Não lembro exatamente como aconteceu, sei que o trabalho atrasou e eu fiquei preso no Rio por falta de vôo, já tinha fechado a conta no hotel e não tinha onde dormir. O Guel estava fora e me ofereceu o apartamento para passar a noite. Raramente me hospedo em casa de amigos, não quero incomodar, tenho hábitos estranhos - nem todos são tolerantes com o hóquei indoor - só em último caso... Era último caso, havia algum encontro gigante na cidade, hotéis lotados. E tinha mais um detalhe: o Guel não estava lá mas a tia dele sim, também ia pegar um vôo na manhã seguinte.
Ficar hospedado na casa de um amigo sem o amigo é estranho. Ficar hospedado na casa de um amigo sem o amigo mas com a tia do amigo é mais estranho ainda. Talvez no hotel do aeroporto... Lotado. E foi assim, em minha ignorância e juventude, que conheci Violeta Arraes, a tia do Guel.

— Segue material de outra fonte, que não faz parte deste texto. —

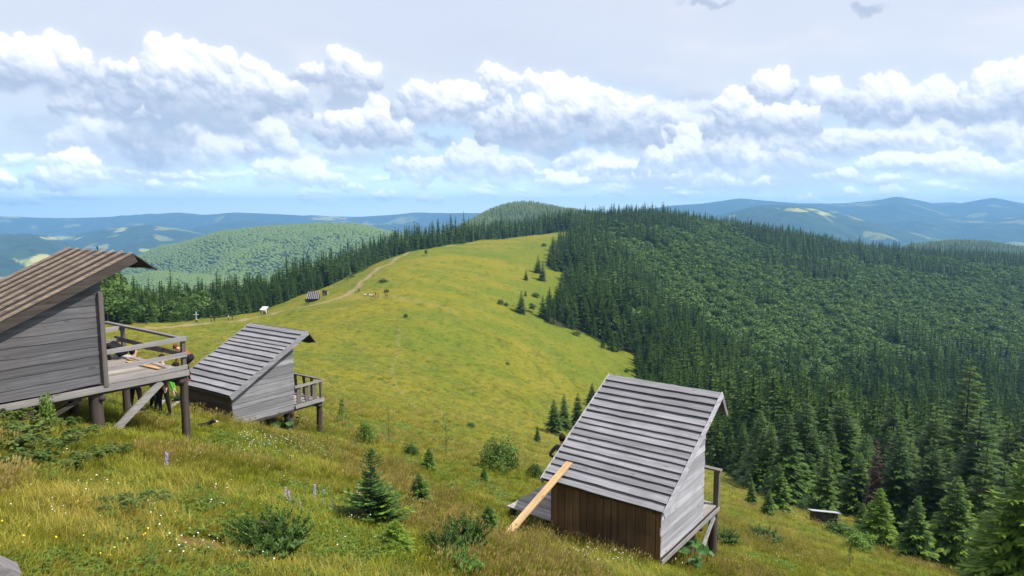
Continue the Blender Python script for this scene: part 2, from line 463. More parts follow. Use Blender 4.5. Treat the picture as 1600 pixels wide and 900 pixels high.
CTRL = {   # frame column: (distance, row) of the ground
 -1400: [(70, 430), (110, 430), (200, 455), (400, 520), (800, 640)],
 -400: [(60, 470), (110, 480), (170, 490), (260, 530), (500, 600), (1100, 680)],
 0: [(60, 540), (110, 518), (165, 507), (260, 535), (500, 600), (1100, 690)],
 185: [(70, 545), (120, 517), (170, 505), (250, 528), (500, 600), (1100, 690)],
 307: [(70, 565), (120, 528), (190, 505), (215, 498), (260, 503), (500, 600), (1100, 690)],
 412: [(100, 562), (160, 522), (230, 491), (270, 482), (330, 498), (600, 600), (1100, 690)],
 490: [(80, 600), (120, 562), (170, 516), (235, 472), (300, 451), (360, 458), (600, 560), (1100, 690)],
 585: [(90, 612), (130, 567), (180, 506), (225, 465), (300, 425), (400, 404), (460, 405), (700, 480), (1100, 640)],
 660: [(80, 640), (110, 606), (150, 553), (200, 493), (280, 432), (400, 392), (480, 383), (560, 388), (800, 460), (1100, 560)],
 750: [(110, 630), (150, 582), (200, 523), (300, 443), (420, 396), (540, 374), (640, 373), (900, 420), (1200, 520)],
 800: [(80, 675), (110, 646), (150, 597), (210, 532), (300, 457), (420, 401), (540, 372), (620, 364), (700, 363), (900, 400), (1200, 500)],
 880: [(100, 690), (140, 652), (190, 592), (260, 512), (350, 446), (450, 401), (600, 368), (700, 353), (800, 351), (1000, 380), (1300, 460)],
 985: [(120, 702), (170, 642), (230, 581), (300, 521), (400, 461), (550, 396), (700, 351), (760, 344), (900, 351), (1100, 385), (1300, 430)],
 1040: [(120, 722), (180, 662), (250, 591), (350, 511), (500, 431), (650, 371), (750, 346), (800, 343), (1000, 372), (1300, 430)],
 1200: [(90, 760), (140, 740), (200, 690), (280, 611), (400, 521), (550, 451), (700, 397), (820, 370), (900, 374), (1100, 402), (1300, 440)],
 1400: [(90, 802), (140, 776), (200, 725), (280, 641), (400, 546), (550, 476), (700, 431), (850, 407), (900, 406), (1100, 432), (1300, 460)],
 1600: [(90, 842), (140, 802), (200, 752), (280, 662), (400, 566), (550, 491), (700, 441), (850, 414), (900, 413), (1100, 440), (1300, 470)],
 2000: [(90, 920), (140, 860), (200, 790), (280, 690), (400, 590), (550, 510), (700, 460), (850, 430), (900, 432), (1100, 460), (1300, 490)],
 2800: [(90, 1050), (140, 950), (200, 860), (280, 740), (400, 630), (550, 540), (700, 480), (850, 450), (1100, 480)],
}
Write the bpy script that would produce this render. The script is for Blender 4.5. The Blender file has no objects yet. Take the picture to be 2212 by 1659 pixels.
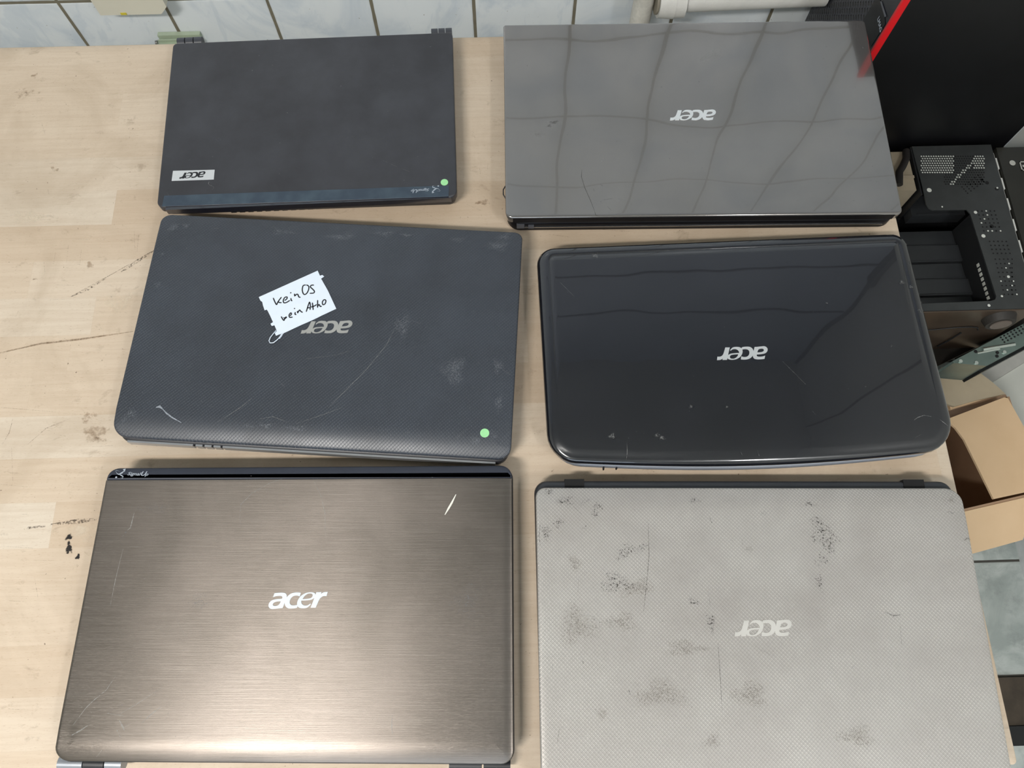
import bpy, math, random
from mathutils import Vector, Matrix
from mathutils.geometry import tessellate_polygon
R_ = random.Random(7)
sc = bpy.context.scene
TZ = 0.74                      # table top height; all authored z values are relative to the table top

# ------------------------------------------------------------------ camera
CF = Vector((0.01029, 0.32599, -0.94532)); CR = Vector((0.99959, -0.02876, 0.00096)); CU = Vector((0.02687, 0.94494, 0.32615))
FPX, CH = 1633.6957, 0.7081
cam = bpy.data.cameras.new('camera'); camo = bpy.data.objects.new('camera', cam); sc.collection.objects.link(camo)
cam.sensor_width = 36; cam.lens = FPX / 2212 * 36; cam.clip_start = 0.02
M = Matrix((CR, CU, -CF)).transposed().to_4x4(); M.translation = Vector((0, 0, CH + TZ)); camo.matrix_world = M
sc.camera = camo
# ------------------------------------------------------------------ light and exposure
sc.view_settings.view_transform = 'Standard'; sc.view_settings.look = 'None'; sc.view_settings.gamma = 1
sc.view_settings.use_curve_mapping = False; sc.view_settings.exposure = 0.0
w = bpy.data.worlds.new('world'); sc.world = w; w.use_nodes = True
w.node_tree.nodes['Background'].inputs[0].default_value = (0.75, 0.85, 1.0, 1); w.node_tree.nodes['Background'].inputs[1].default_value = 1.0
def area(name, loc, target, sx, sy, power, col):
    l = bpy.data.lights.new(name, 'AREA'); l.shape = 'RECTANGLE'; l.size = sx; l.size_y = sy; l.energy = power; l.color = col
    o = bpy.data.objects.new(name, l); sc.collection.objects.link(o); o.location = loc
    o.rotation_euler = (Vector(target) - Vector(loc)).to_track_quat('-Z', 'Y').to_euler(); return o
area('ceiling_tube_light', (-0.72, -0.74, TZ + 1.64), (-0.72, -0.74, 0), 0.6, 0.14, 36, (1.0, 0.965, 0.92))
area('rear_fill_light', (0.86, -1.0, TZ + 1.64), (0.86, -1.0, 0), 0.16, 0.6, 13, (0.98, 0.98, 1.0))  # added unseen fill lamp, brightens the dark wall beside the tower
area('window_daylight', (-0.4, -2.36, TZ + 0.75), (-0.4, 0, TZ + 0.3), 1.5, 1.1, 17, (0.72, 0.85, 1.0))

# ------------------------------------------------------------------ projection helpers (photo pixel -> point of the place)
def ray(u, v): return Vector((0, 0, CH)), CF + (u - 1106) / FPX * CR - (v - 829.5) / FPX * CU
def hit(u, v, ax, val):
    o, d = ray(u, v); t = (val - o[ax]) / d[ax]; return o + t * d
def U(u, v, z=0.0): return hit(u, v, 2, z)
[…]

A inteligência e a simpatia de Violeta eram tão evidentes que despertavam imediatamente a vontade de ser da sua turma, sair para jantar e jogar conversa fora até de manhã. Só depois fiquei sabendo de sua vida incrível, dividida entre Paris e o sertão brasileiro. Militante política, socióloga, escritora, companheira de trabalho de Dom Hélder Câmara e de Paulo Freire, secretária de cultura, embaixadora dos exilados brasileiros na França, reitora da Universidade do Cariri, Violeta tem um currículo grande demais para ser resumido aqui, leiam os jornais de hoje.
Ficamos conversando até bem tarde, aquela conversa espichada que vai pulando de assunto, volta para trás e vai para frente, driblando o sono. Nos encontramos mais algumas vezes, era sempre um prazer ouvi-la, era uma inteligência feliz e generosa, movida por uma energia adolescente.
Maria Violeta Arraes de Alencar Gervaiseau morreu ontem aos 82 anos. Deixa saudade, uma obra de grande valor e um exemplo de sabedoria e fraternidade. O que mais se pode esperar da vida?